:: THE PROBLEM ::
Please restate, exactly as written, the lines running from the beginning of the material through the line that has "slider window', 'trim')" in it.

:: INFORMATION SUPPLIED ::
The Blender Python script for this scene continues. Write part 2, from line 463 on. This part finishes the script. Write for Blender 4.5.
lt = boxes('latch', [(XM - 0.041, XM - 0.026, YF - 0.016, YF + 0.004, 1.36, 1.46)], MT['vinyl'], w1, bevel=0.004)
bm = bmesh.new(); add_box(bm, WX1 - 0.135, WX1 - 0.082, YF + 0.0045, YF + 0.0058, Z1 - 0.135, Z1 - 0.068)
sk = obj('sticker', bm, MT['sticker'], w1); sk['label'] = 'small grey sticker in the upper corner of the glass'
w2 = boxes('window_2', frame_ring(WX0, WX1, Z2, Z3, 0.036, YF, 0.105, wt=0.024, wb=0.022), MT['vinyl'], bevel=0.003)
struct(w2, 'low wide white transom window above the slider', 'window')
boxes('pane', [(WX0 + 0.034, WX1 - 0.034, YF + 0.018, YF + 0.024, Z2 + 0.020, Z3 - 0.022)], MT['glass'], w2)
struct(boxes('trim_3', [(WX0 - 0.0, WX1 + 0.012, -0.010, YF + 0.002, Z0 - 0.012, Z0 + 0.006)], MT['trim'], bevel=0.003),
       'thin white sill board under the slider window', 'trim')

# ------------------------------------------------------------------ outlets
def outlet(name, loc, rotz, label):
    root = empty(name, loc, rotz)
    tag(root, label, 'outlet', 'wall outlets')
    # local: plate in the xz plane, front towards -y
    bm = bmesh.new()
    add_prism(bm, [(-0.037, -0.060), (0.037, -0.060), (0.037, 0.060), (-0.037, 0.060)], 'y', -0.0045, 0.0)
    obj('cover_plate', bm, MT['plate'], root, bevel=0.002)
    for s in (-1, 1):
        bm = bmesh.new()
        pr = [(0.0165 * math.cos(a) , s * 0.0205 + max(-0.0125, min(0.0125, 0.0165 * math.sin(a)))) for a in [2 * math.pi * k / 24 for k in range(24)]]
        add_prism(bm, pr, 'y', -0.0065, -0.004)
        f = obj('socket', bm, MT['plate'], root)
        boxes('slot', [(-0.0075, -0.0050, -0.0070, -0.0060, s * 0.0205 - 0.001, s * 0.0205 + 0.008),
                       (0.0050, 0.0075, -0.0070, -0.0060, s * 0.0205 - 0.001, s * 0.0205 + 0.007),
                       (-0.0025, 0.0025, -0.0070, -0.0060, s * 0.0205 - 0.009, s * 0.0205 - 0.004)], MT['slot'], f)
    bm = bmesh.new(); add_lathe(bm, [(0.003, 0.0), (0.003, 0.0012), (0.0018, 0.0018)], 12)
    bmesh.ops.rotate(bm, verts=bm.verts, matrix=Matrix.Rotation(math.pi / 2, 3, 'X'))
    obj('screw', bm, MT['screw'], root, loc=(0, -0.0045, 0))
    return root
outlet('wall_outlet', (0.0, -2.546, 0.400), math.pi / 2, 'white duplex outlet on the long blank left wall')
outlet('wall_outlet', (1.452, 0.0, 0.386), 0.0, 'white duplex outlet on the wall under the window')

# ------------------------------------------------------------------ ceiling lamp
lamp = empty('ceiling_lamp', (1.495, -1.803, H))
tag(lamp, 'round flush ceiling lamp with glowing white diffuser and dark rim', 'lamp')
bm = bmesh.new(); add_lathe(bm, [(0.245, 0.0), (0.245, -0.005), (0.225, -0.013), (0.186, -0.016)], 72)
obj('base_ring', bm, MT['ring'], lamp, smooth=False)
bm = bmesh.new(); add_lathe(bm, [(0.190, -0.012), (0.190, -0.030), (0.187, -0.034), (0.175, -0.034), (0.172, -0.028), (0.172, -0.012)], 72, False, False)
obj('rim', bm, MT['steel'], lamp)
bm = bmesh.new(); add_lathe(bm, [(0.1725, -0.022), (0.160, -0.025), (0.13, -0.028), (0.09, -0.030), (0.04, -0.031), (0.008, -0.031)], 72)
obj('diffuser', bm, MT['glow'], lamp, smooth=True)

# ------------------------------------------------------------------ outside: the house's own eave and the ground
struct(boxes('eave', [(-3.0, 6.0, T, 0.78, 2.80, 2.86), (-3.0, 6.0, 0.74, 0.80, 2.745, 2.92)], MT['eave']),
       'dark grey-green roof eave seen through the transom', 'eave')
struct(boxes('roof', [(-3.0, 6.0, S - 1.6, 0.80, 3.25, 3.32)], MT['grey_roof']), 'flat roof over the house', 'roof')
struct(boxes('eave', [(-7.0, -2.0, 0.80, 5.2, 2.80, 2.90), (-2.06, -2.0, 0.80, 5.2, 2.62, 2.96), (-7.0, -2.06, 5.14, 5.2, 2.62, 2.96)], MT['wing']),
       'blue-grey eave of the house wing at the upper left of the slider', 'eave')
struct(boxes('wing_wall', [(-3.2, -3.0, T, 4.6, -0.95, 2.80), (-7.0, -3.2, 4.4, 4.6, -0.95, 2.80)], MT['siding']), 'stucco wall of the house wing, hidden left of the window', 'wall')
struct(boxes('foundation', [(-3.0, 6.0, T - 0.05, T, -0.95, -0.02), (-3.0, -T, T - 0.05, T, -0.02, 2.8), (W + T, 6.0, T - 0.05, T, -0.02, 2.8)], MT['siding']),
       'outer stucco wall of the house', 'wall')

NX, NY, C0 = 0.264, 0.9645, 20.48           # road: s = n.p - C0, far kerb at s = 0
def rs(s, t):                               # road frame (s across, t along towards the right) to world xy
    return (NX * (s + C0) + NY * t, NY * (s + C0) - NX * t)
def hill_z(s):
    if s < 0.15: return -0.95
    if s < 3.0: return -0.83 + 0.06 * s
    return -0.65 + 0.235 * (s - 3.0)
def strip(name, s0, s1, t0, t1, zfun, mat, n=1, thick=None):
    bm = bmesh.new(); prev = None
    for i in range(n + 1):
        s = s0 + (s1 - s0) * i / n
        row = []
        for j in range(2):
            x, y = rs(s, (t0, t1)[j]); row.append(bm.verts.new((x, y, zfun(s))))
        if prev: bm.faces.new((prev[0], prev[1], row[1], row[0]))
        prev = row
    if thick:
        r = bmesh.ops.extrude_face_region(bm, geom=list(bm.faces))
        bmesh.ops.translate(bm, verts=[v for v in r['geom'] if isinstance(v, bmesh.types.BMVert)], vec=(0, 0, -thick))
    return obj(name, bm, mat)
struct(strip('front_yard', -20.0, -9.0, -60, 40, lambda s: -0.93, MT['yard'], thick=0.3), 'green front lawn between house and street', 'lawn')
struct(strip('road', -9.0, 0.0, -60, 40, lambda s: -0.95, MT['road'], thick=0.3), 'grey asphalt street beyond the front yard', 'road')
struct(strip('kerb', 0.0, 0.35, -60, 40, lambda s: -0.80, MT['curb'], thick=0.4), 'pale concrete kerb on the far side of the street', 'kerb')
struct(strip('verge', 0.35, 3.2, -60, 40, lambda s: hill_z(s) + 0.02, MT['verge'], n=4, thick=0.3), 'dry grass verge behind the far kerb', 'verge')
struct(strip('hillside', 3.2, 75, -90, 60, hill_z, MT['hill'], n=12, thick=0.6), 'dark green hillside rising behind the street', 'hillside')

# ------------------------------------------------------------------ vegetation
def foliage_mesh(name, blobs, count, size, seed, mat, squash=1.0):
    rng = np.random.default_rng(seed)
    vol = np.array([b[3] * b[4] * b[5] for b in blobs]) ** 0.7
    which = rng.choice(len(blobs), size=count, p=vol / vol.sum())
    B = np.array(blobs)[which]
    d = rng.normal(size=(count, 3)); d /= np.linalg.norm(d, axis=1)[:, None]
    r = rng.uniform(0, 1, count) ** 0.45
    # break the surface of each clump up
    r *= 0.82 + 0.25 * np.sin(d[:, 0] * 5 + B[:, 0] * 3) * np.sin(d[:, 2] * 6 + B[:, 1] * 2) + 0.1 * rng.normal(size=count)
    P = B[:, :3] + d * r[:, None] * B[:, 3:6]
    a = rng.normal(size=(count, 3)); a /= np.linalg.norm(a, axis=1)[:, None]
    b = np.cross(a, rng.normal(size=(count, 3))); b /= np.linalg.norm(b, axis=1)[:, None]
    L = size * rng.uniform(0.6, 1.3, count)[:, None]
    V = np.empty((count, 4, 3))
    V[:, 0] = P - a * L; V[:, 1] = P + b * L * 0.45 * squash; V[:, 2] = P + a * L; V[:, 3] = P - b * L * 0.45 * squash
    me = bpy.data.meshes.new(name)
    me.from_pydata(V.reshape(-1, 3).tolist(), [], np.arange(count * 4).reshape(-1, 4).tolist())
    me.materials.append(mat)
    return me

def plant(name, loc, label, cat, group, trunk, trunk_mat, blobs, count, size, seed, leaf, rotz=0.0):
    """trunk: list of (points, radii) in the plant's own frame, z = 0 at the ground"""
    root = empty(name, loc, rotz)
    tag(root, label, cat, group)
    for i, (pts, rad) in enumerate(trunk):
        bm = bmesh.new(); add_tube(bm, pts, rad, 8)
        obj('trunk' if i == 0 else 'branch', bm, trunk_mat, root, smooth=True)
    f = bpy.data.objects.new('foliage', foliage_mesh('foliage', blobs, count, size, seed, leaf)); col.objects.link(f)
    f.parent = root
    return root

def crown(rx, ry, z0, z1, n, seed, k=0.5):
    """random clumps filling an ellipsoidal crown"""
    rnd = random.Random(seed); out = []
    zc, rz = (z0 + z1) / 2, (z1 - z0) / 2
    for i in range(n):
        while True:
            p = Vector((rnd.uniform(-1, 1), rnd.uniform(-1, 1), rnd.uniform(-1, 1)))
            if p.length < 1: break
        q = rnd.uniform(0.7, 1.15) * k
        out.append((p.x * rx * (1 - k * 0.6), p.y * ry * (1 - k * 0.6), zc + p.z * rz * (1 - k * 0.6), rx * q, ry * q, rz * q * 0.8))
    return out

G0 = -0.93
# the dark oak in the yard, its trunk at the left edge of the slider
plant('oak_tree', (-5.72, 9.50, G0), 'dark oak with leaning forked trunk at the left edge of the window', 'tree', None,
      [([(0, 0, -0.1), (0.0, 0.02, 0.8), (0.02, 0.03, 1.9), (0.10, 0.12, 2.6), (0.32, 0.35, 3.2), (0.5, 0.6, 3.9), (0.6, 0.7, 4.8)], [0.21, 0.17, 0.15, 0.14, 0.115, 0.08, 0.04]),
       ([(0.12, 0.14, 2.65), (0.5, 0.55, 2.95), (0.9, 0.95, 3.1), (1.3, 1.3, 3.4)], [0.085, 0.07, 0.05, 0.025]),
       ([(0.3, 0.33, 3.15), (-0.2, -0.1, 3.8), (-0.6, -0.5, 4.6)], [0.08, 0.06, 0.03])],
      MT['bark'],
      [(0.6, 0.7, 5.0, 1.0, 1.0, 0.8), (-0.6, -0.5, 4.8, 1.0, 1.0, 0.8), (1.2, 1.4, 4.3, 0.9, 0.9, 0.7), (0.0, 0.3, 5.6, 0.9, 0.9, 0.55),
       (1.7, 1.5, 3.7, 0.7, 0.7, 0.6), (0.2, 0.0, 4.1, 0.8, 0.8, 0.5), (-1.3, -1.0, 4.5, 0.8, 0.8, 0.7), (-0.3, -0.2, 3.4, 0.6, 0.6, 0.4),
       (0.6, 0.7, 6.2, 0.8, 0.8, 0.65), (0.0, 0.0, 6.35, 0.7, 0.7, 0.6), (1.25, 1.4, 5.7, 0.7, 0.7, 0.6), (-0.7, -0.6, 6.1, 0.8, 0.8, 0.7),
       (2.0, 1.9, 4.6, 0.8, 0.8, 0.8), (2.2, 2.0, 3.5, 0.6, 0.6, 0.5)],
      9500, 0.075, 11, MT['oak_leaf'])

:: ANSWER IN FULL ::
The Blender Python script for this scene continues. Write part 2, from line 463 on. This part finishes the script. Write for Blender 4.5.
lt = boxes('latch', [(XM - 0.041, XM - 0.026, YF - 0.016, YF + 0.004, 1.36, 1.46)], MT['vinyl'], w1, bevel=0.004)
bm = bmesh.new(); add_box(bm, WX1 - 0.135, WX1 - 0.082, YF + 0.0045, YF + 0.0058, Z1 - 0.135, Z1 - 0.068)
sk = obj('sticker', bm, MT['sticker'], w1); sk['label'] = 'small grey sticker in the upper corner of the glass'
w2 = boxes('window_2', frame_ring(WX0, WX1, Z2, Z3, 0.036, YF, 0.105, wt=0.024, wb=0.022), MT['vinyl'], bevel=0.003)
struct(w2, 'low wide white transom window above the slider', 'window')
boxes('pane', [(WX0 + 0.034, WX1 - 0.034, YF + 0.018, YF + 0.024, Z2 + 0.020, Z3 - 0.022)], MT['glass'], w2)
struct(boxes('trim_3', [(WX0 - 0.0, WX1 + 0.012, -0.010, YF + 0.002, Z0 - 0.012, Z0 + 0.006)], MT['trim'], bevel=0.003),
       'thin white sill board under the slider window', 'trim')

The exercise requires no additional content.